My mother was my father’s second wife. The first wife had died. I don’t know anything about her. My father had three children from that first marriage: Sala, Fela and Hersz.

These children were all placed in an orphanage in Lodz – apparently, my father just couldn’t manage on his own with three children.

It wasn’t until after my parents got married that these kids returned home. And I was raised together with them. All three completed elementary school.

These were schools for Jewish children, and the only difference from Polish schools was that Saturdays were free, and that Judaism was the religion taught at school.

My older stepsister was named Sala, and the younger one was Fela, and the step-brother’s name was Hersz. We were step-siblings, but this did not make any difference, we didn’t feel it that way. They addressed my mother as ‘auntie.’

The oldest sister was 14 or 15 years older than me, it must have been 1931 or 1932 when she got married. But we stayed in close touch with one another after that.

She lived in Baluty, at 48 Limanowskiego Street, in a single room with her husband, Pinkus Wyszegrod, their son Bronek, and her husband’s mother.

I remember this room in Baluty quite well, because later, during the war, I lived there myself, with my parents.

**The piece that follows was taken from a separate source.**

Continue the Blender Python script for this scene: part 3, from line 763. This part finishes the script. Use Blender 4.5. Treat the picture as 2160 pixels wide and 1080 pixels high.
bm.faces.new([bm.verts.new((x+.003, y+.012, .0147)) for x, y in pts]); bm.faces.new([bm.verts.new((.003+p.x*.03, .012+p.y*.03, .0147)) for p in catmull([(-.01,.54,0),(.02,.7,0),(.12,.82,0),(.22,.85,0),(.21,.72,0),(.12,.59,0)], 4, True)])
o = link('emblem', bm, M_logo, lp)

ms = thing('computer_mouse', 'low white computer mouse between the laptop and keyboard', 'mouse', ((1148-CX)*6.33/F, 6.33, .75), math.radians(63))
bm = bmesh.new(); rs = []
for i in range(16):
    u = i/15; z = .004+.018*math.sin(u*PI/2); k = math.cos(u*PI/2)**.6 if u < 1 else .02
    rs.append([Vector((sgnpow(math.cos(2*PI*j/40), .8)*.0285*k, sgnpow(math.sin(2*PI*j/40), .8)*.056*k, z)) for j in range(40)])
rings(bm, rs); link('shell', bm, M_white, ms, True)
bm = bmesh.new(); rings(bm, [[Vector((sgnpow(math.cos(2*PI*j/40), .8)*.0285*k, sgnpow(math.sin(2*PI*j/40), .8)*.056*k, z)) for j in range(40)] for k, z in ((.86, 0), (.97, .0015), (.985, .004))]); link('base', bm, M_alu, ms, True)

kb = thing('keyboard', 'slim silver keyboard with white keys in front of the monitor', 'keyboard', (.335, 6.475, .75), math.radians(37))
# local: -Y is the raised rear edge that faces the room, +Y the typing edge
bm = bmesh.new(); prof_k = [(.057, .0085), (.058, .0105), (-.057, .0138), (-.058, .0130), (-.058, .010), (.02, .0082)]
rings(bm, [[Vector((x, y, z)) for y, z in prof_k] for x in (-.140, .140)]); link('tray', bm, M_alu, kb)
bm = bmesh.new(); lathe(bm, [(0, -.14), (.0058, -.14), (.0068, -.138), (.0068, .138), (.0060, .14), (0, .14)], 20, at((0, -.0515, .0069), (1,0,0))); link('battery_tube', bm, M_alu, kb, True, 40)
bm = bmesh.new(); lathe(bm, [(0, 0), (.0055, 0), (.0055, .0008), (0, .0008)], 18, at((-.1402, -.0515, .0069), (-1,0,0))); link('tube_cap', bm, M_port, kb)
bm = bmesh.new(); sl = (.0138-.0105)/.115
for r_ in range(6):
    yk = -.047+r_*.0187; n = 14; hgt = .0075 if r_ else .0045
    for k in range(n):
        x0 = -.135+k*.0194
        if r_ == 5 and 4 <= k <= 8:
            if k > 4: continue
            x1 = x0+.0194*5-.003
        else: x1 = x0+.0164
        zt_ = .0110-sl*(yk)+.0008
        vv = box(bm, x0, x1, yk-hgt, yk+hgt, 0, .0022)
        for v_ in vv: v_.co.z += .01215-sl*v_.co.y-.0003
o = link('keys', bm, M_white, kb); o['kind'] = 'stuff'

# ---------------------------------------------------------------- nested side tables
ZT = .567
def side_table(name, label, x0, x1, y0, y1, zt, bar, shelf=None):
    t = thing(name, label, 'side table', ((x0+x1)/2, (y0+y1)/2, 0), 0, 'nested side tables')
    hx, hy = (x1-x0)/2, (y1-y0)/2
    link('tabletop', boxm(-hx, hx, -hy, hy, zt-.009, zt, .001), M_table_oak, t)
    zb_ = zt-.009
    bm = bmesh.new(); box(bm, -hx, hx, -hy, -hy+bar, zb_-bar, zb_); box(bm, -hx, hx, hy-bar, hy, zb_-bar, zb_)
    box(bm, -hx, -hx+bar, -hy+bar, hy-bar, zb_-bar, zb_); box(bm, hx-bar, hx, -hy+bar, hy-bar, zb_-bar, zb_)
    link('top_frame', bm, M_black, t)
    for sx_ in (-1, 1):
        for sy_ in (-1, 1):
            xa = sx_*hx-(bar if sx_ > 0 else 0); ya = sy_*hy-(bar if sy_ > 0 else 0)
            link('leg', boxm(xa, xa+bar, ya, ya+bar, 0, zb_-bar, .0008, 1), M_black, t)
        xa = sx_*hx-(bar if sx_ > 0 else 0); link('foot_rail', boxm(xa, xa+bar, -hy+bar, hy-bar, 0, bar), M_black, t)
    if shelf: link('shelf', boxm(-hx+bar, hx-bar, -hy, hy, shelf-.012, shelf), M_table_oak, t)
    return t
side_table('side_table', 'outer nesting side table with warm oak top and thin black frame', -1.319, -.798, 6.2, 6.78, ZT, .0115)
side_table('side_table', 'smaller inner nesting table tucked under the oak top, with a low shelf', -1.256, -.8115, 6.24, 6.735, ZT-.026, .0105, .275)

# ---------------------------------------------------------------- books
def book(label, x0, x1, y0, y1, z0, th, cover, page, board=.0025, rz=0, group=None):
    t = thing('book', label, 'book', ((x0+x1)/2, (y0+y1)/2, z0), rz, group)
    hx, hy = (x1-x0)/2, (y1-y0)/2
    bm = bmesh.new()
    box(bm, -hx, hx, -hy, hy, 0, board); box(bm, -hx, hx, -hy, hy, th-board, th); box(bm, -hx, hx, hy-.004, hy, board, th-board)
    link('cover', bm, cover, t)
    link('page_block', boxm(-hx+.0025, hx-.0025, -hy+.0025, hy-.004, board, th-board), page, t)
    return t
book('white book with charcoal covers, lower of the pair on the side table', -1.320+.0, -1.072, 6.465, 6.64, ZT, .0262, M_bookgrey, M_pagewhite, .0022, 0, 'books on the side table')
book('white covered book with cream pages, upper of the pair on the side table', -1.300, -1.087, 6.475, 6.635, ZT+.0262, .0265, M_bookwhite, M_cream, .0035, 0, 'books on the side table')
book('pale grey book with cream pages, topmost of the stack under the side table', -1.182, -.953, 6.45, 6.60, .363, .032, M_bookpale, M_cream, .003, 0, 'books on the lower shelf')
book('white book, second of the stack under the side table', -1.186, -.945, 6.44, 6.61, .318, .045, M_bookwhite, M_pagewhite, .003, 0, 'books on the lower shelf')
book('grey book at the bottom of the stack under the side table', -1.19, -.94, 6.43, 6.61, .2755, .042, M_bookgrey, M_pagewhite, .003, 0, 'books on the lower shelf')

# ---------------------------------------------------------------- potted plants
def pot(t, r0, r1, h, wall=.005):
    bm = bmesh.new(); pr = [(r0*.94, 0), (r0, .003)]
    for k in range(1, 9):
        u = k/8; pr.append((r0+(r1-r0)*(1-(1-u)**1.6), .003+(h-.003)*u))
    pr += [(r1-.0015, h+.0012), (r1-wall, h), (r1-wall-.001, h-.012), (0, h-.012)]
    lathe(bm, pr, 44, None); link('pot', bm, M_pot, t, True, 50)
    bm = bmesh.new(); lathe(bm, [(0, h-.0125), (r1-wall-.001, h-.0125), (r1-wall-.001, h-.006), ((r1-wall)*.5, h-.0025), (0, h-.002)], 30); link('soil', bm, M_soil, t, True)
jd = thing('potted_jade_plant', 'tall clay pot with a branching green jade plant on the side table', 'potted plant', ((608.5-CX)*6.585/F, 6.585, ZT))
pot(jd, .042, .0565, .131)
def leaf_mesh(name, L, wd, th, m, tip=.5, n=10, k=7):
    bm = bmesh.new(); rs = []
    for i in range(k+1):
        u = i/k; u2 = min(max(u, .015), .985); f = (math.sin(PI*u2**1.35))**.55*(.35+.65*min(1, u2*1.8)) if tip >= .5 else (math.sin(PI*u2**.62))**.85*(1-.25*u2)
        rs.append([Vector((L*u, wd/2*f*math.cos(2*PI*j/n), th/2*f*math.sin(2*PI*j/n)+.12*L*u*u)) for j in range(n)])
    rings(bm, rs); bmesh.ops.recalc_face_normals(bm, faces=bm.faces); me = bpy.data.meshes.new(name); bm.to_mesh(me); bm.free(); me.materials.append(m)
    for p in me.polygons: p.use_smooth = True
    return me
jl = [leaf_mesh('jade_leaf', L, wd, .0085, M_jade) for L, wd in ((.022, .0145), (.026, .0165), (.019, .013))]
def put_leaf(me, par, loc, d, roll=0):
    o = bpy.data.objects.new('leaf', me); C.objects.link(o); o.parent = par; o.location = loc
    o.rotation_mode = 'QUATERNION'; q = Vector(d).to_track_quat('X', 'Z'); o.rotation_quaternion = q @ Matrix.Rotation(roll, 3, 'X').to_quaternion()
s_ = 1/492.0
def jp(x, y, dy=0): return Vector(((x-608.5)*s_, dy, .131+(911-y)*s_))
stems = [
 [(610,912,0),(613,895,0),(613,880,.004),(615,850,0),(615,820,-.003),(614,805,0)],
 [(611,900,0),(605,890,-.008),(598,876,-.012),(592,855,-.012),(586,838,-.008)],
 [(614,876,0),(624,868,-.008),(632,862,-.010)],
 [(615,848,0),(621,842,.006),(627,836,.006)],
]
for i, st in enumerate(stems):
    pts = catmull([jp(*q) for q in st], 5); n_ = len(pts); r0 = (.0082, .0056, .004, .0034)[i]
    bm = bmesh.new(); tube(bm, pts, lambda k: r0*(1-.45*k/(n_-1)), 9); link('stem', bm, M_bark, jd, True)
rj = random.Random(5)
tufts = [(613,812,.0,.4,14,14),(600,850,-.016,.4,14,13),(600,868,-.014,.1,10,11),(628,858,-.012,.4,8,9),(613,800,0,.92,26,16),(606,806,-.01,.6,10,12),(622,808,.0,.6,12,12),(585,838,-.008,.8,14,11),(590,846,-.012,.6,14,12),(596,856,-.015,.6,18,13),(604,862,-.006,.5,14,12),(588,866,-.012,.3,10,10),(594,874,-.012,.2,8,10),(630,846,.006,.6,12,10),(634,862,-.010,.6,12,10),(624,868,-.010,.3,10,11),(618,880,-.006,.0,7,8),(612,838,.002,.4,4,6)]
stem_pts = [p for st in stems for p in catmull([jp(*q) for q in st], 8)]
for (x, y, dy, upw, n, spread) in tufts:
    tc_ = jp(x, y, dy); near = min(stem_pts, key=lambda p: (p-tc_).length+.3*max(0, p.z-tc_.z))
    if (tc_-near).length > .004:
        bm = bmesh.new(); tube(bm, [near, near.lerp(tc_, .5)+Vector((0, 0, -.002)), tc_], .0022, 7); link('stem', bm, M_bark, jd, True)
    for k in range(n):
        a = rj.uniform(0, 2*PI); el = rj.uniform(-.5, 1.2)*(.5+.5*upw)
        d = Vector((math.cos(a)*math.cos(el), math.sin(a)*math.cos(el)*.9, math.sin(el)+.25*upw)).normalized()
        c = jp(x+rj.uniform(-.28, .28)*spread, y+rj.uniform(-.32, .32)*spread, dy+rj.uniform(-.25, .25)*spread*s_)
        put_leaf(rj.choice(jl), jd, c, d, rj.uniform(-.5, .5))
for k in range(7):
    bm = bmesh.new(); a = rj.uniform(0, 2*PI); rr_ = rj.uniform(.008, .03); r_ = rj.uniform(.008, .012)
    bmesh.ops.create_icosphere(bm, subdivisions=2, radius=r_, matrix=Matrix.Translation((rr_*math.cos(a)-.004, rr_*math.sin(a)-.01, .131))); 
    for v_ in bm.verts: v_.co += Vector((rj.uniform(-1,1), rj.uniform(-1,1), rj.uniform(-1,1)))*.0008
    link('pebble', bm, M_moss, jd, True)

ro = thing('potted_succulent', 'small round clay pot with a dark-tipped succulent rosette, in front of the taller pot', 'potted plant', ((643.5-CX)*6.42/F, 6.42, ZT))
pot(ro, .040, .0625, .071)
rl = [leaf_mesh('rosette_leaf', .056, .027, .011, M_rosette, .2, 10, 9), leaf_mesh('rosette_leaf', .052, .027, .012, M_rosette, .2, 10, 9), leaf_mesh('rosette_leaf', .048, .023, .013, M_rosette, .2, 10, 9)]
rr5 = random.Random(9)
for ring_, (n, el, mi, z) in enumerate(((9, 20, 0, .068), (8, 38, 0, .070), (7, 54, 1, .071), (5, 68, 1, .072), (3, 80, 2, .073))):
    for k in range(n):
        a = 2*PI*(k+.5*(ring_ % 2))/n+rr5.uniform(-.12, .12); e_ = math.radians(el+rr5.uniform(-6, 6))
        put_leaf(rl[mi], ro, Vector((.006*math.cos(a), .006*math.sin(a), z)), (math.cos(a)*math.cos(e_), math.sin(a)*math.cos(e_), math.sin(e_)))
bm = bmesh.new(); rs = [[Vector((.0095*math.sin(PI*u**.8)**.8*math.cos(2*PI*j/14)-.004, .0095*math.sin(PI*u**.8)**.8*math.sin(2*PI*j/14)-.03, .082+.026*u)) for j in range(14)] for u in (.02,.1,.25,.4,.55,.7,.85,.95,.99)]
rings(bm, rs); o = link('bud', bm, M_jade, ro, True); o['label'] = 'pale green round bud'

During the war, as you know, the Baluty area was the ghetto.

I remember what this room looked like before the war: the door was in the middle of the wall, and on the left there was a tile stove.

Behind the stove there were two beds, where Sala and Pinkus and their small son all slept. To the right of the door there was a curtain which separated off the space used by my sister’s mother-in-law.

And in the middle there was a table and some chairs. It was a sunny room. The water and the toilet were both outside, in the yard, but they did have electric light.

When I was seven years old, I was already an aunt: Bronek was born in 1932. Sala and Pinkus had a small ice-cream shop. It was almost exactly opposite their apartment – on the other side of the road. Sala used to help her husband run this shop.

An ice-cream cost 5 groszy. It was scooped up with a spoon into a wafer. In the summer they were quite busy, but in the wintertime it all came to a standstill, maybe they managed to sell some wafers and some chocolate, but it was not a good business then.

Pinkus had more free time then so he studied various languages, for instance English and Esperanto. He was very intelligent, and he just taught himself – out of books.